No momento presente, o enorme isolamento no que respeita à posição tomada face à guerra de invasão da Ucrânia pela Rússia e à caraterização do regime imperial de Vladimir Putin tem levado o partido, e sobretudo muitos dos seus militantes, a usar largamente o qualificativo de “anticomunismo”, que após o 25 de Abril, aliás, jamais deixou de usar perante posições adversas. Neste momento aplicado a todas as pessoas e opiniões que não compreendam e não aceitem a sua posição de conciliação com o imperialismo russo, o seu esforço de diabolização do governo legítimo de Kiev e o seu efetivo alheamento pelo atentado à soberania da Ucrânia e pelo massacre do seu povo.

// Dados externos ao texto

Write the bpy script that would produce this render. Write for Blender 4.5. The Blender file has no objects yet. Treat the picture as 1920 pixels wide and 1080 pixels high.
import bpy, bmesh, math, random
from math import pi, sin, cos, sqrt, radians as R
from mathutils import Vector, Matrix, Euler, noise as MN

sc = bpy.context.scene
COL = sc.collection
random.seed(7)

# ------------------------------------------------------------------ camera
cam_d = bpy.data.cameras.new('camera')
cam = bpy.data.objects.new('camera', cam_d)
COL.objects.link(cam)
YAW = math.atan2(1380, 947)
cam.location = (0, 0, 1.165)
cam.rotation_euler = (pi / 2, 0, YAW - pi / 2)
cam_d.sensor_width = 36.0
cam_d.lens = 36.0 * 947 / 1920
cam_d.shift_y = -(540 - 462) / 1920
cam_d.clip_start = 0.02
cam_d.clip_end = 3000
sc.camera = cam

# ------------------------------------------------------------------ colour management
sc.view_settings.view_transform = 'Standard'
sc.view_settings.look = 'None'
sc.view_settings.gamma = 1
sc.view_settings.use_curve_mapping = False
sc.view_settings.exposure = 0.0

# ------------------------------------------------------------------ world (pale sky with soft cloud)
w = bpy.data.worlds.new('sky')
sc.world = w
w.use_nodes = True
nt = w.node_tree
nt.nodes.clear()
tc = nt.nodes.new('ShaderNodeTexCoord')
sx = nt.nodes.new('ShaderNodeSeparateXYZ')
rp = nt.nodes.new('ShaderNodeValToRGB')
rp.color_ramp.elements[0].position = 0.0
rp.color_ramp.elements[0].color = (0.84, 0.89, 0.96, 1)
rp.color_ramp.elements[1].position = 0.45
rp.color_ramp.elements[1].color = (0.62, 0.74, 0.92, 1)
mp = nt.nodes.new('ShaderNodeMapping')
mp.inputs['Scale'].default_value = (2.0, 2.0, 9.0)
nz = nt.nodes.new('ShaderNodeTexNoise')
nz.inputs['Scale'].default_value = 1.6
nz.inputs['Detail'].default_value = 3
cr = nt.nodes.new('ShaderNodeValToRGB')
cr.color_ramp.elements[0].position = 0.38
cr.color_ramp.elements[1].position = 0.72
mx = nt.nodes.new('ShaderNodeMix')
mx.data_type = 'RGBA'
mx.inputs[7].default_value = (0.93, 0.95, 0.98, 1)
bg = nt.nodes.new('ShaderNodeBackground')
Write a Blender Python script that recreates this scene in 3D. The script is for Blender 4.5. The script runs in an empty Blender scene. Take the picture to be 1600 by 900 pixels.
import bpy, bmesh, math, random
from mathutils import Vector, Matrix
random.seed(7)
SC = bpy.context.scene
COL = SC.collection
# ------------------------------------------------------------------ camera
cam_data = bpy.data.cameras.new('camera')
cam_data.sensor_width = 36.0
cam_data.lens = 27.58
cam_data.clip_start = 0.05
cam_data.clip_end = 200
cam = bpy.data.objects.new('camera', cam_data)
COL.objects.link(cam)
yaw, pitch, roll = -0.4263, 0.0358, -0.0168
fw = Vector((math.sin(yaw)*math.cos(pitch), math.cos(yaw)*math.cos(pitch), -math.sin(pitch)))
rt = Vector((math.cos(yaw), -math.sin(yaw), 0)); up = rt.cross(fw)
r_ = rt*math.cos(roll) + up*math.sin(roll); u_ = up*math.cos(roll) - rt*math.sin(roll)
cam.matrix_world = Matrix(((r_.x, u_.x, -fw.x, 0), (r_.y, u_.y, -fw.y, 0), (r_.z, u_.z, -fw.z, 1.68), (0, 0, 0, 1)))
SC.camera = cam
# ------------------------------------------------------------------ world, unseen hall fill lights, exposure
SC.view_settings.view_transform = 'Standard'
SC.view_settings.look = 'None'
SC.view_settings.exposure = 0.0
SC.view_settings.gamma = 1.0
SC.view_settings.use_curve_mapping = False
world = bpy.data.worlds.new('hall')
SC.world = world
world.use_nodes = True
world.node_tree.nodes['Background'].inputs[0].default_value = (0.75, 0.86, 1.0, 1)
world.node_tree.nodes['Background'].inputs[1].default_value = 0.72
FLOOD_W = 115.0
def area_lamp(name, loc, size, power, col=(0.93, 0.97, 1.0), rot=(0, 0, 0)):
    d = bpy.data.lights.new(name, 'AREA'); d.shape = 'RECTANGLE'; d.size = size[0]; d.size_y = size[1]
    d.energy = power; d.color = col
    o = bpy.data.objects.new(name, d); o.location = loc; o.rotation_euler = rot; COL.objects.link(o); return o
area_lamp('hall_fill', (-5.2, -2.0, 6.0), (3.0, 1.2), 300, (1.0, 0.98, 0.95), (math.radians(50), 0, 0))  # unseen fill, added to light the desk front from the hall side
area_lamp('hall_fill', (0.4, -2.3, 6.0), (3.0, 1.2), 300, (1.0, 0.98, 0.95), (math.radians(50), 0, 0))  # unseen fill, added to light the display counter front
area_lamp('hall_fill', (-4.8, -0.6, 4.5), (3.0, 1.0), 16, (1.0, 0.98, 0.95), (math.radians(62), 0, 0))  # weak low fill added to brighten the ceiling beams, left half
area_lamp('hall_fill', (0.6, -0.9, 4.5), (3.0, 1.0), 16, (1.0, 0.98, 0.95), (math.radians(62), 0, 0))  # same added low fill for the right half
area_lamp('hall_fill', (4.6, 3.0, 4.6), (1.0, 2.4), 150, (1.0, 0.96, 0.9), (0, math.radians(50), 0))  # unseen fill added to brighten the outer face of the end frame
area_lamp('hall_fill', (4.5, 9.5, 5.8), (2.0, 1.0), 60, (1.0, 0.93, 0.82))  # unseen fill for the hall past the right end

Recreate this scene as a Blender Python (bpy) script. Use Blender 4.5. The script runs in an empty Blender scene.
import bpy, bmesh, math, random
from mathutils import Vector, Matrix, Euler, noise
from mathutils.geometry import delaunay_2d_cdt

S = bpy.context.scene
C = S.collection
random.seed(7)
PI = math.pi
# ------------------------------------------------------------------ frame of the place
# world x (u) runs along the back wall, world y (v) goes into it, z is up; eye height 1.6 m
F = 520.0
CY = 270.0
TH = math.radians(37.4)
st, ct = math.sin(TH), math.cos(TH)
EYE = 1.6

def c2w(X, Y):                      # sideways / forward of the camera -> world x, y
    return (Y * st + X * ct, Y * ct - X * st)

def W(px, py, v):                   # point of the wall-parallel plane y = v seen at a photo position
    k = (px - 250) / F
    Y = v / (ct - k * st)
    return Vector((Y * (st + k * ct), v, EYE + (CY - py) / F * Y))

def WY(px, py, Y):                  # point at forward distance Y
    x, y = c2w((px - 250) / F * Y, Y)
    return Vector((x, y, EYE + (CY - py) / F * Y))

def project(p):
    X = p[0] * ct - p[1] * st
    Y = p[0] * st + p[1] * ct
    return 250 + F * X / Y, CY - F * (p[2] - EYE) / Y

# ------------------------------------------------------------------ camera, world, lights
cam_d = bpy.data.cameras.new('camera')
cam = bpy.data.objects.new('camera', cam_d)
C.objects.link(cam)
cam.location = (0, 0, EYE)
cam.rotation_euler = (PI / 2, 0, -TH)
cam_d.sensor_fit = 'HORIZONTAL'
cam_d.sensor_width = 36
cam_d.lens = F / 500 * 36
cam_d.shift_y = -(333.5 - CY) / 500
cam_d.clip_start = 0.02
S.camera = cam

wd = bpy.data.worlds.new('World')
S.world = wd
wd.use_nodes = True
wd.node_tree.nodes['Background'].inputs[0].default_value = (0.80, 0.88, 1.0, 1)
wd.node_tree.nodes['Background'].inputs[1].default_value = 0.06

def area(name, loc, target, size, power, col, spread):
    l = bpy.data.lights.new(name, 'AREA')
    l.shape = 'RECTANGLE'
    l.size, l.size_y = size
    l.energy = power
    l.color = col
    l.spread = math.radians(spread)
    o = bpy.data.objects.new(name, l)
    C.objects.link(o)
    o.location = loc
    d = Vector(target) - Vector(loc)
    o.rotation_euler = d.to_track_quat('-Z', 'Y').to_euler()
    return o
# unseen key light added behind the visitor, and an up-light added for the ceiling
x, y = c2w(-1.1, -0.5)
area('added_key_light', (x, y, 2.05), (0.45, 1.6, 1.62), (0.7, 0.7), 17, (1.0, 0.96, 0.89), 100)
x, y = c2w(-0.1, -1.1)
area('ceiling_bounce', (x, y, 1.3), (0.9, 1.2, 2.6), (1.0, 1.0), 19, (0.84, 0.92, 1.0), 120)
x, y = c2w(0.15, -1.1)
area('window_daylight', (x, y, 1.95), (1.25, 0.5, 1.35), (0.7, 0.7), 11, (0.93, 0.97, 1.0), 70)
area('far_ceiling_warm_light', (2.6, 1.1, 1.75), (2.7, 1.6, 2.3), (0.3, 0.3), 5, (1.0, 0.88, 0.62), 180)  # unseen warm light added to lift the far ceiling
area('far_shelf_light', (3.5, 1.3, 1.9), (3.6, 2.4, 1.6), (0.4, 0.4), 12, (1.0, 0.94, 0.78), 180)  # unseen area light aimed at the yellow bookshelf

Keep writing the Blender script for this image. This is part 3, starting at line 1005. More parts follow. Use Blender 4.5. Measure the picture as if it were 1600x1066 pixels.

“Opor-se ao PCP” em todos ou em alguns temas não é fatalmente, como o partido propaga, ser-se anticomunista. Muitos dos que dele discordam se afirmam, aliás, simpatizantes ou até herdeiros do ideal igualitário e solidário do comunismo como utopia que corresponde a uma das mais dignas e necessárias experiências de demanda por sociedades mais justas. Muitos reconhecem e defendem também, sem sombra de dúvida, a legitimidade política e a importância social do partido. “Opor-se ao PCP” pode ser, muito simplesmente, discordar com frontalidade de escolhas que em certos momentos a sua direção assumiu e a maioria dos seus passou a defender sem hesitação. Ao usar o qualificativo “anticomunista” para, de forma hostil e em posição de persistente vitimização, apontar o dedo a quem se lhe oponha numa simples lógica de divergência, o PCP comete um enorme erro. É negativo para si próprio ao afastar possíveis aliados, e alimenta, agora sim, formas de anticomunismo. Num processo de isolamento que será uma perda para a democracia.